Chicago aldermen have likened the Neighborhood Opportunity Fund to an Emanuel “slush fund” with politics determining who gets “gap financing for key investments in struggling commercial corridors.” They have bemoaned the fact that the City Council has no control over grants of less than $250,000.

David Reifman, commissioner of the Department of Planning and Development, spoke at the City Club of Chicago luncheon. | Rich Hein/ Sun-Times

On Wednesday, Reifman maintained that politics played no role in the decision-making.

“It’s done by reference to criteria that are in the ordinance, run by members of the advisory board, which are largely the same people who look at new-market tax credits and then awarded based on those things: catalytic impact, financial viability, impact in the neighborhood, expand small business. Those types of things. Those are how the first winners were chosen,” Reifman said.

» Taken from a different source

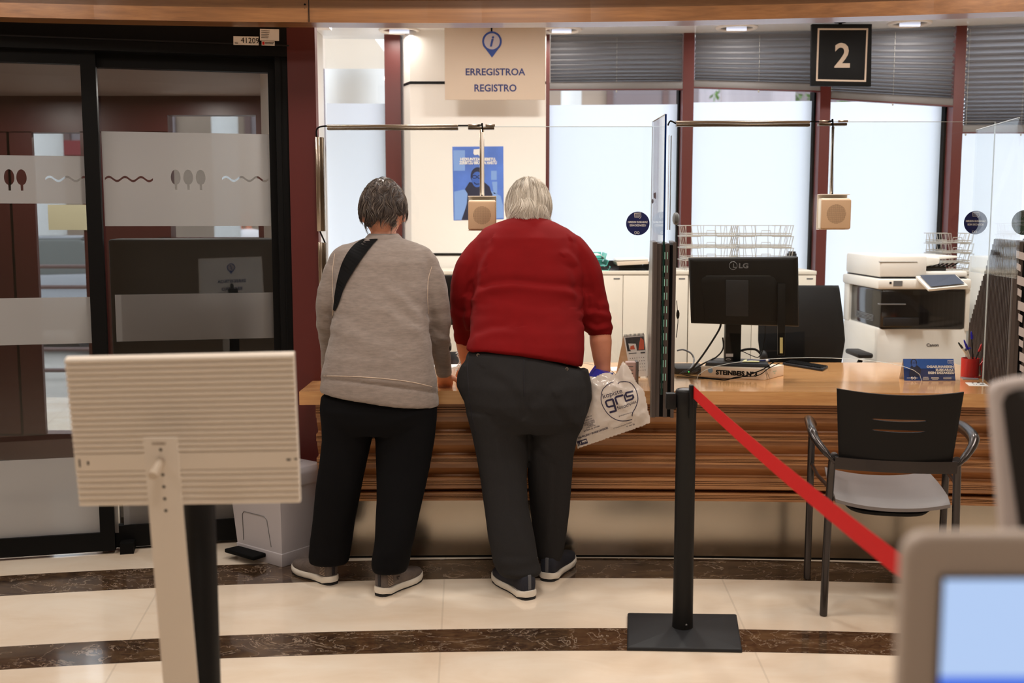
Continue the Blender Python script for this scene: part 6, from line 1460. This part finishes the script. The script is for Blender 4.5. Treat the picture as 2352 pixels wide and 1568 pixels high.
def wfold(p, n):
    u, v = UV(p); f = 0
    f += .0035 * nz(p, (5, 5, 22), 3) + .0015 * nz(p, (14, 10, 34), 8)
    diag = V((p.x * 20 + p.z * 22, p.y * 6, p.z * 8 - p.x * 8)); f += .0045 * noise.noise(diag) * gs(u - 930, 70) * gs(v - 730, 90)
    f += .010 * crease(u, v, [(905, 655), (940, 690), (985, 742)], 16) + .009 * crease(u, v, [(870, 690), (930, 730), (985, 772)], 18)
    f += .008 * crease(u, v, [(780, 740), (840, 770), (890, 800)], 22) + .006 * crease(u, v, [(770, 620), (800, 640), (790, 690)], 14)
    f += .012 * crease(u, v, [(996, 768), (1038, 775), (1040, 765)], 10) + .009 * crease(u, v, [(725, 742), (750, 750), (770, 745)], 10) + .008 * crease(u, v, [(728, 768), (762, 775)], 9)
    if v > 866 + (u - 733) * .12: f += -.003
    f -= .006 * gs(v - (866 + (u - 733) * .125), 5) * (740 < u < 1005)
    return f
top, bvw = fuse('grey_top', mb, .0065, 5, M['grey_knit'], t, wfold)
seam(top, bvw, [(735, 863), (800, 864), (880, 869), (950, 878), (1010, 893)], .0016, M['stitch'])
seam(top, bvw, [(769, 582), (764, 620), (764, 665), (767, 705)], .0013, M['stitch']); seam(top, bvw, [(992, 612), (984, 640), (982, 680), (984, 720)], .0013, M['stitch'])
# collar band folded at the neck
col = MB(); cc = P(881, 545, 4.62)
col.loft([eplane(cc + V((0, oy, dz)), V((w_, 0, tl_)), V((0, d_, 0)), 28) for dz, w_, d_, oy, tl_ in ((-.014, .088, .078, 0, 0), (.004, .074, .068, .002, 0), (.016, .062, .058, .004, 0), (.012, .05, .05, .004, 0))], cap=False); col.build('collar', M['grey_knit'], top, smooth=True)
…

Last year, Emanuel blamed his dismal showing among African-American voters in a New York Times poll on “40 years” of disinvestment on Chicago’s South and West Sides.

The share-the-wealth program was just one of several steps the mayor has taken to try and reverse that trend and win back support from black voters who believe their unsafe neighborhoods have been left behind.

So was the creation of a $100 million Catalyst Fund to bridge the funding gap outside the downtown area and the hiring of former Chicago Urban League President Andrea Zopp as Chicago’s $185,000-a-year deputy mayor and chief neighborhood development officer.

On Wednesday, Zopp was in the audience to hear Reifman’s City Club speech.

“There is tremendous development going on in the city and a real focus on taking the benefits of that development and making sure that we’re spreading into neighborhoods that have been traditionally under-invested in,” Zopp said. “The businesses that are gonna get money [from the Neighborhood Opportunity Fund] are really gonna become engines at that neighborhood level for further development and growth. We’re very excited about it.”

Zopp was asked why Emanuel waited until a second term to address the desperate need to rebuild Chicago’s impoverished and long-neglected neighborhoods.

“In the first term, the mayor was very focused on strengthening the city’s finances, which you had to do to get that growth at the downtown level,” Zopp said.

“This is an evolution of a focus that has been part of the mayor’s strategy from the very beginning. You’re really seeing it come to life now.”